Problem to work on:
Each line below must be set down exactly; omit any image you find.

Data lines:

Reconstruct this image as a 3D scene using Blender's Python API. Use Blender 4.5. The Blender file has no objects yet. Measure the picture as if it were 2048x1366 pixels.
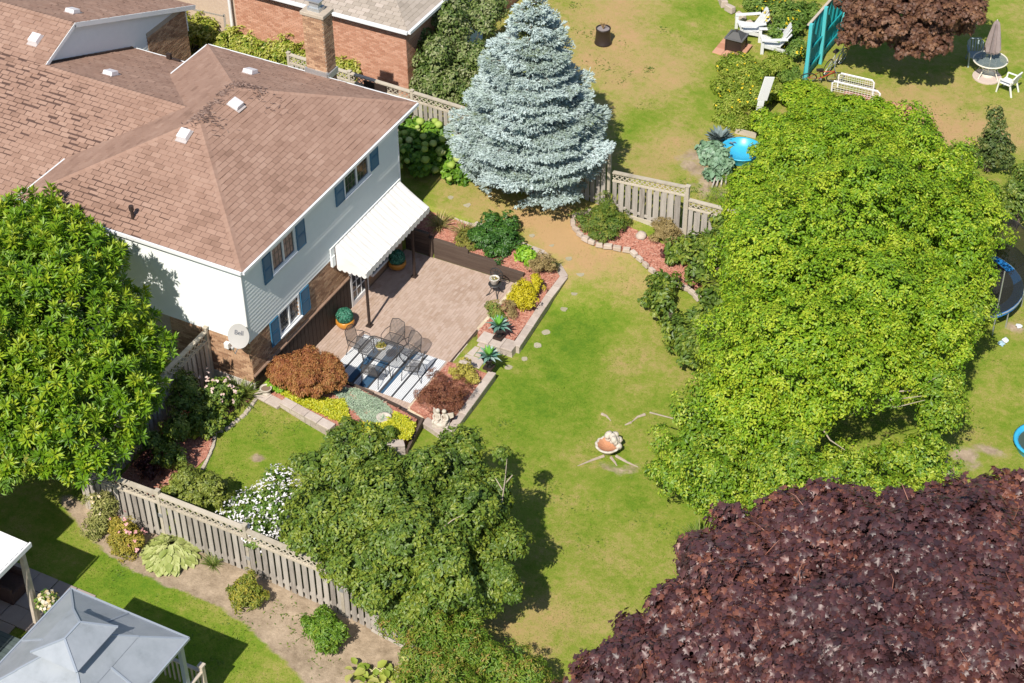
import bpy, math, random
import numpy as np
from mathutils import Vector, Matrix
random.seed(7); RNG=np.random.default_rng(7)
D=bpy.data; SC=bpy.context.scene; COL=SC.collection

# ------------------------------------------------------------------ camera, world, sun, exposure
CAM=np.array([26.8855,-33.7429,37.0]); FPX=3700.0
RR=np.array([[.88639,.46280,-.01113],[-.28819,.57045,.76911],[-.36229,.67853,-.63902]])
cd=D.cameras.new('camera'); cam=D.objects.new('camera',cd); COL.objects.link(cam); SC.camera=cam
cd.sensor_width=36.0; cd.lens=FPX/2048*36.0; cd.clip_start=1.0; cd.clip_end=1500
cam.matrix_world=Matrix([[RR[0][i],RR[1][i],-RR[2][i],CAM[i]] for i in range(3)]+[[0,0,0,1]])
SUN_DIR=Vector((-.105,.84,-1.0)).normalized()
w=D.worlds.new('World'); SC.world=w; w.use_nodes=True
nt=w.node_tree; sky=nt.nodes.new('ShaderNodeTexSky'); sky.sky_type='NISHITA'; sky.sun_disc=False
sky.sun_elevation=math.radians(49.9); sky.sun_rotation=math.radians(180-3.4); sky.air_density=1.0; sky.dust_density=.6
bg=nt.nodes['Background']; bg.inputs[1].default_value=.10
nt.links.new(sky.outputs[0],bg.inputs[0])
sl=D.lights.new('sun','SUN'); sl.energy=5.0; sl.angle=math.radians(.53); sl.color=(1.0,.93,.82)
so=D.objects.new('sun',sl); COL.objects.link(so); so.rotation_euler=SUN_DIR.to_track_quat('-Z','Y').to_euler()
so.location=(0,-30,40)
SC.view_settings.view_transform='Standard'; SC.view_settings.look='None'; SC.view_settings.gamma=1.0
SC.view_settings.use_curve_mapping=False; SC.view_settings.exposure=.25

# ------------------------------------------------------------------ terrain function, photo rays
TX=[-300,-2,1,3,4.6,7,9.5,14,300]
TY=[-300,-9,-6.4,-2,0,3,8.3,9.5,13.4,25,300]
TZ=np.array([[.1,0,0,0,-.05,-.25,-.5,-.7,-.9],[.1,0,0,0,-.05,-.25,-.5,-.7,-.9],[0,0,0,0,0,-.2,-.47,-.7,-.8],
[0,0,0,-.15,-.35,-.5,-.6,-.7,-.75],[0,0,0,-.3,-.6,-.65,-.7,-.75,-.75],[0,0,-.3,-.6,-.74,-.75,-.75,-.75,-.75],
[.3,.3,.1,-.3,-.74,-.75,-.75,-.75,-.75],[.3,.3,.1,-.15,-.4,-.6,-.7,-.75,-.75],[.6,.5,.4,.25,.1,-.15,-.45,-.6,-.75],
[.7,.6,.4,.3,.1,-.1,-.3,-.6,-.75],[.7,.6,.4,.3,.1,-.1,-.3,-.6,-.75]])
def ground_z(x,y):
    i=min(max(int(np.searchsorted(TX,x))-1,0),len(TX)-2); j=min(max(int(np.searchsorted(TY,y))-1,0),len(TY)-2)
    u=(x-TX[i])/(TX[i+1]-TX[i]); v=(y-TY[j])/(TY[j+1]-TY[j])
    return float((TZ[j,i]*(1-u)+TZ[j,i+1]*u)*(1-v)+(TZ[j+1,i]*(1-u)+TZ[j+1,i+1]*u)*v)
def ray(px,py):
    v=RR[0]*(px-1024)-RR[1]*(py-683)+RR[2]*FPX
    return v/np.linalg.norm(v)
def G(px,py,z=0.0):
    d=ray(px,py); return CAM+d*((z-CAM[2])/d[2])
def onx(px,py,x):
    d=ray(px,py); return CAM+d*((x-CAM[0])/d[0])
def ony(px,py,y):
    d=ray(px,py); return CAM+d*((y-CAM[1])/d[1])
def T(px,py,h=0.0):
    z=0.0
    for _ in range(12):
        p=G(px,py,z+h); z=ground_z(p[0],p[1])
    return G(px,py,z+h)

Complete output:
Reconstruct this image as a 3D scene using Blender's Python API. Use Blender 4.5. The Blender file has no objects yet. Measure the picture as if it were 2048x1366 pixels.
import bpy, math, random
import numpy as np
from mathutils import Vector, Matrix
random.seed(7); RNG=np.random.default_rng(7)
D=bpy.data; SC=bpy.context.scene; COL=SC.collection

# ------------------------------------------------------------------ camera, world, sun, exposure
CAM=np.array([26.8855,-33.7429,37.0]); FPX=3700.0
RR=np.array([[.88639,.46280,-.01113],[-.28819,.57045,.76911],[-.36229,.67853,-.63902]])
cd=D.cameras.new('camera'); cam=D.objects.new('camera',cd); COL.objects.link(cam); SC.camera=cam
cd.sensor_width=36.0; cd.lens=FPX/2048*36.0; cd.clip_start=1.0; cd.clip_end=1500
cam.matrix_world=Matrix([[RR[0][i],RR[1][i],-RR[2][i],CAM[i]] for i in range(3)]+[[0,0,0,1]])
SUN_DIR=Vector((-.105,.84,-1.0)).normalized()
w=D.worlds.new('World'); SC.world=w; w.use_nodes=True
nt=w.node_tree; sky=nt.nodes.new('ShaderNodeTexSky'); sky.sky_type='NISHITA'; sky.sun_disc=False
sky.sun_elevation=math.radians(49.9); sky.sun_rotation=math.radians(180-3.4); sky.air_density=1.0; sky.dust_density=.6
bg=nt.nodes['Background']; bg.inputs[1].default_value=.10
nt.links.new(sky.outputs[0],bg.inputs[0])
sl=D.lights.new('sun','SUN'); sl.energy=5.0; sl.angle=math.radians(.53); sl.color=(1.0,.93,.82)
so=D.objects.new('sun',sl); COL.objects.link(so); so.rotation_euler=SUN_DIR.to_track_quat('-Z','Y').to_euler()
so.location=(0,-30,40)
SC.view_settings.view_transform='Standard'; SC.view_settings.look='None'; SC.view_settings.gamma=1.0
SC.view_settings.use_curve_mapping=False; SC.view_settings.exposure=.25

# ------------------------------------------------------------------ terrain function, photo rays
TX=[-300,-2,1,3,4.6,7,9.5,14,300]
TY=[-300,-9,-6.4,-2,0,3,8.3,9.5,13.4,25,300]
TZ=np.array([[.1,0,0,0,-.05,-.25,-.5,-.7,-.9],[.1,0,0,0,-.05,-.25,-.5,-.7,-.9],[0,0,0,0,0,-.2,-.47,-.7,-.8],
[0,0,0,-.15,-.35,-.5,-.6,-.7,-.75],[0,0,0,-.3,-.6,-.65,-.7,-.75,-.75],[0,0,-.3,-.6,-.74,-.75,-.75,-.75,-.75],
[.3,.3,.1,-.3,-.74,-.75,-.75,-.75,-.75],[.3,.3,.1,-.15,-.4,-.6,-.7,-.75,-.75],[.6,.5,.4,.25,.1,-.15,-.45,-.6,-.75],
[.7,.6,.4,.3,.1,-.1,-.3,-.6,-.75],[.7,.6,.4,.3,.1,-.1,-.3,-.6,-.75]])
def ground_z(x,y):
    i=min(max(int(np.searchsorted(TX,x))-1,0),len(TX)-2); j=min(max(int(np.searchsorted(TY,y))-1,0),len(TY)-2)
    u=(x-TX[i])/(TX[i+1]-TX[i]); v=(y-TY[j])/(TY[j+1]-TY[j])
    return float((TZ[j,i]*(1-u)+TZ[j,i+1]*u)*(1-v)+(TZ[j+1,i]*(1-u)+TZ[j+1,i+1]*u)*v)
def ray(px,py):
    v=RR[0]*(px-1024)-RR[1]*(py-683)+RR[2]*FPX
    return v/np.linalg.norm(v)
def G(px,py,z=0.0):
    d=ray(px,py); return CAM+d*((z-CAM[2])/d[2])
def onx(px,py,x):
    d=ray(px,py); return CAM+d*((x-CAM[0])/d[0])
def ony(px,py,y):
    d=ray(px,py); return CAM+d*((y-CAM[1])/d[1])
def T(px,py,h=0.0):
    z=0.0
    for _ in range(12):
        p=G(px,py,z+h); z=ground_z(p[0],p[1])
    return G(px,py,z+h)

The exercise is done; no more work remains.